As Beijing was eager for business and investment, and because people were finally able to get back into contact with relatives they had not seen for so long, the initial experience of thawing cross-strait relations was essentially a positive one. The anti-communist brainwashing of the Chiang Kai-shek era dissipated.
However, when Taiwan held its first direct presidential elections in 1996, China conducted transparently intimidatory missile tests in the waters just off Taiwan, initiated its brazen policy of using economics to secure political unification and embarked on military scare tactics, all in the interests of unification.

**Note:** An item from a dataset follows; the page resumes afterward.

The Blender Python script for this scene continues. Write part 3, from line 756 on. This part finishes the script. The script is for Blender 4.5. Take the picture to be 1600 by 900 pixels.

Cross-strait relations for the past two decades, despite the superficial peace under former president Ma Ying-jeou (馬英九), have been a back-and-forth between China wanting to annex Taiwan and Taiwan resisting, all beneath a thin facade of a false peace. With Taiwanese business investment speeding up China’s economic growth, the latter now has the wherewithal to exert even more hard and soft power over Taiwan.
Fortunately, Taiwan has become a democracy, and these changes have only further united Taiwanese against their common enemy and forged an identification with Taiwan superseding nationalistic loyalties. Thus were the green shoots of the generation of natural independence cultivated into a mainstream force.
Beijing has never really understood why, even when it has — in its own eyes — offered so many concessions, Taiwan has never really been grateful.
If Ma’s pro-China policies benefited anyone, it was only a minority of cross-strait politicians and corporations, while the vast majority of people have suffered the side-effects of economic overreliance on China.
Employment has fallen, incomes have decreased and people are marrying later and having fewer children. Chinese officials and tourists coming to Taiwan swagger around and abuse Taiwanes symbols of identity and, at international events, Taiwan is made to feel small by being forced to call itself “Chinese Taipei.”
The result is Taiwanese have developed an overwhelmingly negative image of China. Pro-unification factions in Taiwan are all words and little action.
Beijing insists that pro-independence sympathies are shared by a tiny minority of Taiwanese, but if this were true, if they were really such a tiny minority, would they be able to whip up such hatred toward China?
Every time China points missiles at Taiwan, every time a Lee Ming-che disappears and is forced into giving a confession, China is pushing Taiwan further away.
If it continues along this path, it is going to have to face up to the reality of the implications of what it has done.